Thursday, June 4, 2020

It's All About Interpretation (6/4/20)

I have written often on statutory interpretation (including subsets related to deference to agency interpretation).  Statutory interpretation is a related topic to constitutional interpretation.  For example, originalism has its principal application to constitutional interpretation, but the originalist interpretive strategy can apply equally to statutory interpretation.  And, interpretation applies equally to biblical interpretation.  As my favorite Hebrew Bible scholar, James Kugel, says, it is all about interpretation.  Kugel says that it is not about what the original author(s) (or redactors in the current lingo) meant, it is how it is interpreted at the critical moment in time – in the case of the Bible when the Jewish community decided that the text was canonical for them (long after, in most cases, it was written (or finally redacted)).  (His principal anecdote proving his point is the Hebrew Bible book Song of Songs (Song of Solomon in the Christian New Testament).  That process of going from original writing through the redaction and community adoption process took a long time, often hundreds of years.  And then, once canonical, it is about how the community of faith interprets it over time to meet the community needs.  (Great midrash about how the text can expand or change in interpretation over time, a process that can equally apply with constitutional and statutory interpretation.)
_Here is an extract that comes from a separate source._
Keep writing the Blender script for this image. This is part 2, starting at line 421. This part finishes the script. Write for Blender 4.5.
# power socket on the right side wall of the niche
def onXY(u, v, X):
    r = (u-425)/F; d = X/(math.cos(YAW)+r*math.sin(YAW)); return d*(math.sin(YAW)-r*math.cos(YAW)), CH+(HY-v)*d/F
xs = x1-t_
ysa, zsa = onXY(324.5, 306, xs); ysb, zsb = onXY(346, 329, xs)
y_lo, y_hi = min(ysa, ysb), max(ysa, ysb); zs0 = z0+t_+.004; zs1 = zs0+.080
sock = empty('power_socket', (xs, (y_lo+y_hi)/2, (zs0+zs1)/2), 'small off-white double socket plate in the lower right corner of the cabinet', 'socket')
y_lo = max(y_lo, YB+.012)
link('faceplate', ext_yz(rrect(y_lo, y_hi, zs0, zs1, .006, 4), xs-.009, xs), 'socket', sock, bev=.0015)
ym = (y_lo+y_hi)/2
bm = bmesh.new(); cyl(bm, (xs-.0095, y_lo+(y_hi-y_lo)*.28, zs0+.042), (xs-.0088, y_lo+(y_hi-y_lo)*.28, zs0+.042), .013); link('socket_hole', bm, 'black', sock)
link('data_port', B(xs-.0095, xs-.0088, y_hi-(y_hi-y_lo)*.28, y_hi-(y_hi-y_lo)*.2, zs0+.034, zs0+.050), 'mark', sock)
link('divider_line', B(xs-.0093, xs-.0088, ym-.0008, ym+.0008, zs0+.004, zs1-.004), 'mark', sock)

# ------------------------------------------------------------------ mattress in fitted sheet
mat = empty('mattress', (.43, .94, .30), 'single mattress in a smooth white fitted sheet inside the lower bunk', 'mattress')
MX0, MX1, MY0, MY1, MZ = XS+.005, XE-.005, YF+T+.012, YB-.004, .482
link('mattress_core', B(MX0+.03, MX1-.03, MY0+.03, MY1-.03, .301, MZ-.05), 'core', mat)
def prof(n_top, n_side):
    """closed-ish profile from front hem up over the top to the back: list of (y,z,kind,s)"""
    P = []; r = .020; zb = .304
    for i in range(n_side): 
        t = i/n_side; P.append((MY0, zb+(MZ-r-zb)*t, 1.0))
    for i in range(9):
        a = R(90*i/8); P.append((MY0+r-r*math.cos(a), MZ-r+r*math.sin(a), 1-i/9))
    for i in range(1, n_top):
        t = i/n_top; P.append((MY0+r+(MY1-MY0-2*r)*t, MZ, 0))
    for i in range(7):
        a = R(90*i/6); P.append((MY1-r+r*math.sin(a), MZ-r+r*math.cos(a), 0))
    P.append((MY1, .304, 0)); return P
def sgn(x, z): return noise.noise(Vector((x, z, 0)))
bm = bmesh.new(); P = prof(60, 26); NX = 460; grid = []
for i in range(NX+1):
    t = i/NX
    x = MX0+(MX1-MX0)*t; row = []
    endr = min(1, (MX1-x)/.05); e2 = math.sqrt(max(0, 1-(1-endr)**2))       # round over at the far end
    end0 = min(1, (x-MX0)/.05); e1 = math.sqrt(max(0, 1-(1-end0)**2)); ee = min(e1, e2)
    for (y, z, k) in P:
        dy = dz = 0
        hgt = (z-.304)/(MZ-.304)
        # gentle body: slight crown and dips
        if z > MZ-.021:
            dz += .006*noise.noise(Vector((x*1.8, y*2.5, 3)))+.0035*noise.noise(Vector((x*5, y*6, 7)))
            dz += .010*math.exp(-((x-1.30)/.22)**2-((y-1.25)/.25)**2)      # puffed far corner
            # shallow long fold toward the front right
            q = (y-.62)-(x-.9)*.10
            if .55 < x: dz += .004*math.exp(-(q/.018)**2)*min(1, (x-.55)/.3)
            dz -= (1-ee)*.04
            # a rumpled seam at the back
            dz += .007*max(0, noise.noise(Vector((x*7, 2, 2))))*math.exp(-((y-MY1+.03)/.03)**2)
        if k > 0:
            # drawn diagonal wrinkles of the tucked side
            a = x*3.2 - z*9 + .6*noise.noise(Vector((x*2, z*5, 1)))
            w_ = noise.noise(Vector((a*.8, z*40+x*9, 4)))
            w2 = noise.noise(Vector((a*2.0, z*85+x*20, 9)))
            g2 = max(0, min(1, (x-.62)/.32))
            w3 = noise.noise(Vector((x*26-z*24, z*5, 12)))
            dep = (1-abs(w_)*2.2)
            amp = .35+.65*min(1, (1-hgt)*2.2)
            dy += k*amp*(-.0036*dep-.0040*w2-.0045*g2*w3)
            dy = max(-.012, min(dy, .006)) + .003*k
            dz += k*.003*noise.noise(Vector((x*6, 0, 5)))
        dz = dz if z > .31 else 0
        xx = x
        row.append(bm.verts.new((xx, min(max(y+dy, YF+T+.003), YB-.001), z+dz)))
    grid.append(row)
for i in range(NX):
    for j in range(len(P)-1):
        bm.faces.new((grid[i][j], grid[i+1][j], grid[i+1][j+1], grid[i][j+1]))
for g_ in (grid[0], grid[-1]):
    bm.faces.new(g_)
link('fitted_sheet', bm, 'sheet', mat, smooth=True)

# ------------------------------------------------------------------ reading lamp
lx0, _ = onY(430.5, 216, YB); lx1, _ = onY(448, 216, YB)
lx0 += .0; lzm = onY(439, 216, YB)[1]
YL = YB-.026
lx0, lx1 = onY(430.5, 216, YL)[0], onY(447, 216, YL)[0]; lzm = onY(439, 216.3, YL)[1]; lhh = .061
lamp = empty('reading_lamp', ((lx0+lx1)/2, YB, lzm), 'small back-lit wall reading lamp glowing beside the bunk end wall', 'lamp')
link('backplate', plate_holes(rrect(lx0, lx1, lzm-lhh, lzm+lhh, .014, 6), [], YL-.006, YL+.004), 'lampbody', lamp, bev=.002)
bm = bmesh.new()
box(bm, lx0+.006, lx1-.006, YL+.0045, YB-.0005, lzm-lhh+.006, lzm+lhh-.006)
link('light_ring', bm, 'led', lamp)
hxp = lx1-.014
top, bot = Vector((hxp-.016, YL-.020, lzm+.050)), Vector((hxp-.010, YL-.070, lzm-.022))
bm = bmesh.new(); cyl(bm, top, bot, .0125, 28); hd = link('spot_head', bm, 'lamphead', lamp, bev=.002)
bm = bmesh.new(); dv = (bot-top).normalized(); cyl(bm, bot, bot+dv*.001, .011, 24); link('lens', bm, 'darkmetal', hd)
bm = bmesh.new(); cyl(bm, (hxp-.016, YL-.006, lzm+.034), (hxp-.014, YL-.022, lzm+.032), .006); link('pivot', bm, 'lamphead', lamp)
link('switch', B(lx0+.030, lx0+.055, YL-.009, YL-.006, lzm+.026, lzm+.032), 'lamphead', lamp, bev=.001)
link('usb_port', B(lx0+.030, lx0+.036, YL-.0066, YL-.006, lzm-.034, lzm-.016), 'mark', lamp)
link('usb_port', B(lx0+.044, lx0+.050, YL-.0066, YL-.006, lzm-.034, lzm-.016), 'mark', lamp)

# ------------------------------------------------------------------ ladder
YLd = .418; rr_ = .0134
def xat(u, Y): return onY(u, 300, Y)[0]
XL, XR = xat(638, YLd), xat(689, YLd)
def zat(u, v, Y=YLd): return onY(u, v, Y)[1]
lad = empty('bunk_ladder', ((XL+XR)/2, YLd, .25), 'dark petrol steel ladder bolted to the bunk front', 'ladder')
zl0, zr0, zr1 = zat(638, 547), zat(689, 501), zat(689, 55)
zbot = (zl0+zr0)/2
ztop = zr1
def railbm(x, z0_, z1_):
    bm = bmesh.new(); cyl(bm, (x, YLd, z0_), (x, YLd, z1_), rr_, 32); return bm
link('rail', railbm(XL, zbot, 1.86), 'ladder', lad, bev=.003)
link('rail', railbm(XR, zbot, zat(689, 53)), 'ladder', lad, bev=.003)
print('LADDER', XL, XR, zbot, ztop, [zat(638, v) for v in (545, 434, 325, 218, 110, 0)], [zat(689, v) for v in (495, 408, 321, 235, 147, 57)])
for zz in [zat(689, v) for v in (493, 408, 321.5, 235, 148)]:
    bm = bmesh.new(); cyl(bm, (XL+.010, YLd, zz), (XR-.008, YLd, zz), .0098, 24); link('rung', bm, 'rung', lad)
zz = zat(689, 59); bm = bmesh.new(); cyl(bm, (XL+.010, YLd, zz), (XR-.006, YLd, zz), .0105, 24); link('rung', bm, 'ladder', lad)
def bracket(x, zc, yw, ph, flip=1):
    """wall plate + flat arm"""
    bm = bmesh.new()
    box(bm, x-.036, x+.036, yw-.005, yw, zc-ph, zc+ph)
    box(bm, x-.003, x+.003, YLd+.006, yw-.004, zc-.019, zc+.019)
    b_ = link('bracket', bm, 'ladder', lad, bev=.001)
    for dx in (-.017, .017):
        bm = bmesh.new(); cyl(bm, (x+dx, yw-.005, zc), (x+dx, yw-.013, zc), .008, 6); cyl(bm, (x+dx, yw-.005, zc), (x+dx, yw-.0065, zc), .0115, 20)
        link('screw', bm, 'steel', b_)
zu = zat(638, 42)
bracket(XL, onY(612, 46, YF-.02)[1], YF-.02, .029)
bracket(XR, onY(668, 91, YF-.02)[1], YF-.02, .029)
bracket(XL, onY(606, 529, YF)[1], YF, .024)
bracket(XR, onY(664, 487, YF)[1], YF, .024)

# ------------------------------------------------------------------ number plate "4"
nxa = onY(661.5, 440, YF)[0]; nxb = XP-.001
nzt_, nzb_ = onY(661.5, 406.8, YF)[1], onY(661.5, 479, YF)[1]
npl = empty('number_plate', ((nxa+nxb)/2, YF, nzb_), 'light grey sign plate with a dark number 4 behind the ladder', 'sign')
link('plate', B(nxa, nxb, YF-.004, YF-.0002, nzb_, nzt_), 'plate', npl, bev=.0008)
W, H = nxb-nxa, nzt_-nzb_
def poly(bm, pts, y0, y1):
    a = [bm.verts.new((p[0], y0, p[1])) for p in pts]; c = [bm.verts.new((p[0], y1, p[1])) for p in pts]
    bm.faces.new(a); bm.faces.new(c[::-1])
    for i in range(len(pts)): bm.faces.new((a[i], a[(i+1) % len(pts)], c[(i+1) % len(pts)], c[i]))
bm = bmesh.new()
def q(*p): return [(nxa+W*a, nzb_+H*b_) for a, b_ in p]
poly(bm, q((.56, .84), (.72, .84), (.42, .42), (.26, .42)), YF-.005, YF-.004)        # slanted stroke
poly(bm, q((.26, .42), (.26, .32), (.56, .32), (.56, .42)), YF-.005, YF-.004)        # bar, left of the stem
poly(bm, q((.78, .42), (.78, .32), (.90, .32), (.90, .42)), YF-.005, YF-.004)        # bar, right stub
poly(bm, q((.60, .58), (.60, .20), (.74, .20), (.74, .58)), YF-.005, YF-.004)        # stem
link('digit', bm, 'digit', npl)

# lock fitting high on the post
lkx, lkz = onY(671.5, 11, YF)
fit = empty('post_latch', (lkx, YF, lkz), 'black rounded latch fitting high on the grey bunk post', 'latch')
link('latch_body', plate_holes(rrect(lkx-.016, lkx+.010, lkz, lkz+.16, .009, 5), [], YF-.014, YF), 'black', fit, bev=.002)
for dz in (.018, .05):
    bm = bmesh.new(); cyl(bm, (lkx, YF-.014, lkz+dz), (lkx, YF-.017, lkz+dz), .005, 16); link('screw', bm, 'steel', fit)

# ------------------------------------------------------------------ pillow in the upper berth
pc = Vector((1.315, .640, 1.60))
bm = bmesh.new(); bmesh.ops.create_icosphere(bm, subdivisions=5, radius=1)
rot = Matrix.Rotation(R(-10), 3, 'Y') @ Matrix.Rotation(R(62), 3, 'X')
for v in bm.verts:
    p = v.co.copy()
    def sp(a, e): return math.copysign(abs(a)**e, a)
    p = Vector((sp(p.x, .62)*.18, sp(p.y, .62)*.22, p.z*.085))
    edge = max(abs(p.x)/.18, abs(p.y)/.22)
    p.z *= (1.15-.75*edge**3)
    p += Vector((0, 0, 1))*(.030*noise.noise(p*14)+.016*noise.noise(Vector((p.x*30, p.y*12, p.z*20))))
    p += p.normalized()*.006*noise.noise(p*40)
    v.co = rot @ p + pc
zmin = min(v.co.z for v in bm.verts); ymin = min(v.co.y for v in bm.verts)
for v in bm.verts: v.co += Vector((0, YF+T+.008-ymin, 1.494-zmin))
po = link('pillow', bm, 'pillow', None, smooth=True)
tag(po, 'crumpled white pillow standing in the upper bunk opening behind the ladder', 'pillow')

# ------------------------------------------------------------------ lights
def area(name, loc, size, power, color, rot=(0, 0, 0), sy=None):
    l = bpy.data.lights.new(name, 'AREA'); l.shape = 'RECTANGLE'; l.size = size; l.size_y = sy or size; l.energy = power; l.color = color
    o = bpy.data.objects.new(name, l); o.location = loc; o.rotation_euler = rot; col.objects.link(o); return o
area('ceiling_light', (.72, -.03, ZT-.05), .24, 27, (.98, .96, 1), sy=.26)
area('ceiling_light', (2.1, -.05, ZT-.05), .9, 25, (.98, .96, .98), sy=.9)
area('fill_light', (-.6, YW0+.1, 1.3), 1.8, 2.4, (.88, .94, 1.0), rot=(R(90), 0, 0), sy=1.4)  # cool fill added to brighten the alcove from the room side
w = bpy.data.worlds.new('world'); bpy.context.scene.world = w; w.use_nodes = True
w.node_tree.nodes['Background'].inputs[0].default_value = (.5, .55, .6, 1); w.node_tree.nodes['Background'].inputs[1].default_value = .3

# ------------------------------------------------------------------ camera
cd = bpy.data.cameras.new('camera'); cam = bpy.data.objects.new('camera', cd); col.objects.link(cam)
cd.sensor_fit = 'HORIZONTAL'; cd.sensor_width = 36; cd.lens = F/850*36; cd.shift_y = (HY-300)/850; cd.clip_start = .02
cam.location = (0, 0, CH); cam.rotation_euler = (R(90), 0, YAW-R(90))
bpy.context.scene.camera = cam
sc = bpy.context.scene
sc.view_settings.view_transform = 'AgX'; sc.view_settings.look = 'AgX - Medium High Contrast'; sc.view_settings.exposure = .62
There was no (or little) lapse of time between writing and adoption of the constitution and statutes, where the two are roughly contemporaneous (although both get reinterpreted over the years to meet the needs of the community).  At any rate, I thought this offering, here, from John Sexton, a prominent legal scholar and force of nature, talking about his seminar at NYU might be interesting to readers of this blog.  The reading list for Sexton's course is here,

Disclosure:  I am a long-time Brooklyn Dodgers fan.  And a long-time John Sexton fan (he interviews John Sexton).  And when those two flow together in an interview with Bill Moyers to talk about the confluence of baseball, particularly baseball through the Brooklyn Dodgers, and religion, particularly with sacred texts such as the Bible and the Constitution, well that is irresistible .

This comes up as I am considering offering a course at my Church on Sexton's book, Baseball as a Road to God, here.

BTW, it strikes me that there is a further parallel at least for statutory interpretation.  The analog with Chevron deference is that the religious community, in whatever form, often "defers" to interpretations offered by their rabbis, priests, pastors, shamans or whatever, rather than making its own individual interpretations de novo (as a lawyer would say) or sola scriptura as Martin Luther might say.  The analog is imperfect, but, I think, worth considering.